I can imagine all the legal battles for all the thousands of modules written by different freelancers because of different opinions about "working" (as in "wokring module"). I think the overhead of this would be ugly. If an inhouse developer checks something in, it gets tested and verified and if somebody says its not "working" the developer fixes it. With freelancers you have more trouble.

I believe it works only with larger "modules" like complete libraries or even complete programs.

EricSchaefer
I'm talking of a trusted employer dealing with an (un?)trusted programmer who gets paid everytime he submits code that works. (Personal basis, no cheating)
Jenko
+8  A: 

It's called Rent A Coder.com.

ayrnieu
+3  A: 

The advantage of having programmers on staff is that they:

  • build up knowledge of the businesss;
  • developer a relationship with the employer;
  • have no communication issues (as opposed to outsourcing);
  • are relatively cheap compared to consultants/contractors. The real advantage of contractors is that you can get rid of them more easily when you no longer have the need for them (plus there are some accounting differences);
  • are accountable; and
  • are internal.

The last point is an important one. Basically as soon as you involve a third party in software development you then introduce inefficiencies in the form of:

  • the time and cost to develop a specification;
  • legal costs on both sides in establishing a contract;
  • processes to deal with acceptance, defect management and support;
  • a danger of the relationship turning adversarial rather than cooperative since ultimately any consultancy is out for themselves (and rightly so);
  • loss of control over who is doing the work.

These costs and barriers are significant so its only justifiable in one of two circumstances, in my experience:

  • the project is so large that the manpower boost required can't be reasonably justified in terms of traditional employment; or
  • the project is so small that full-time employees won't be required on an ongoing basis and/or the costs of employment--while otherwise cheap--become a major factor.

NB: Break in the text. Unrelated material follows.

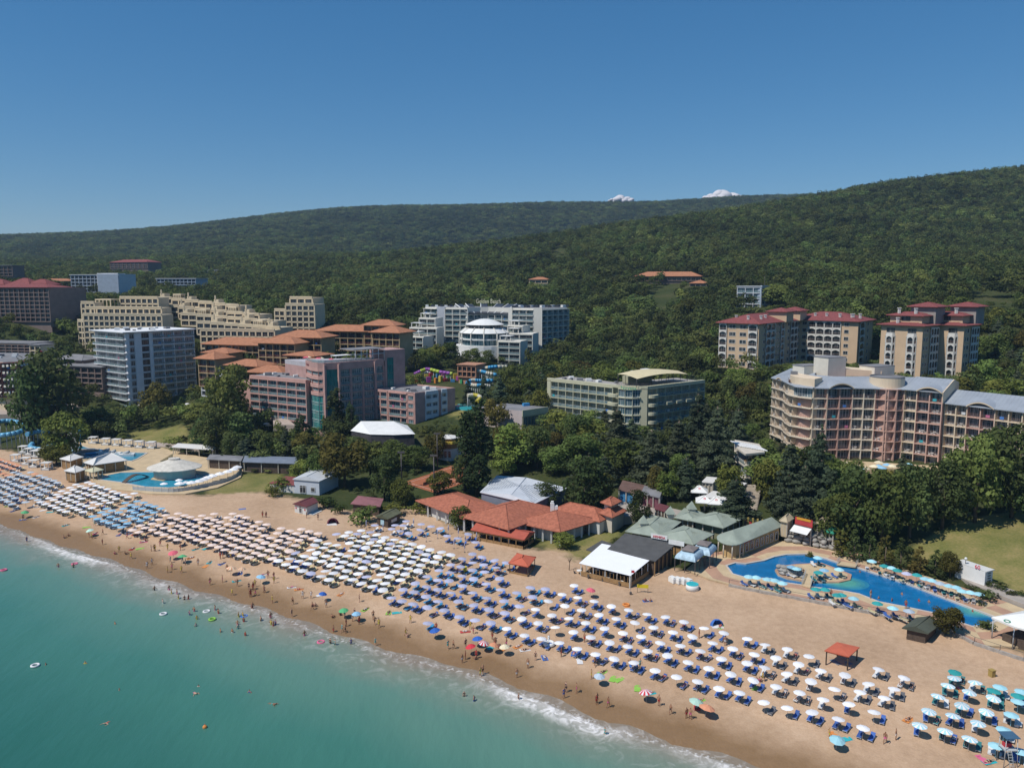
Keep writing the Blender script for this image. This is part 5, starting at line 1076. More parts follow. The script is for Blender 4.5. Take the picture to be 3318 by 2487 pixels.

Your model isn't much different to rentacoder minus the crowdsourcing. The big sticking point as I see it is the payment on delivery. Who verifies it? Who arbitrates a dispute? This adds significant risk to the developer and thus increases the cost to the employer (and rightly so).

If you look at something like rentacoder you see its nearly all small stuff that its not worth getting a contractor in for (those jobs that are jobs and not homework anyway).

My honest opinion is that I don't see a lot in this.

cletus
the project is so small that full-time employees won't be required on an ongoing basis and/or the costs of employment--while otherwise EXPENSIVE--become a major factor.... I see full-time hiring more tedious than getting people to code what you want, WHEN you want (and are capable of paying)
Jenko
But your best contractors are going to find other work, since you're not providing any reliability in payment, and you'll be stuck with the cretins.
womble
+1  A: 

Any time you move risk around in a relationship you have to consider carefully what is happening. You seem to be moving all the risk towards the occasionally and unpredictably employed programmers - how are they going to react in a way that threatens your business model?

What incentive do you give people to prioritise your work over someone giving them more consistent or larger pieces of work?

Who bears all the risk for the software not working? Modules might work perfectly within the limit of specifications and a system still fails.

Unless you have a lot of experiencing managing software development teams, I wouldn't even consider starting such a business. Consider just how competitive the market is between the existing freelancing sites and how they have evolved and fine-tuned their business models to cope. Do you really think you've come up with something they somehow missed?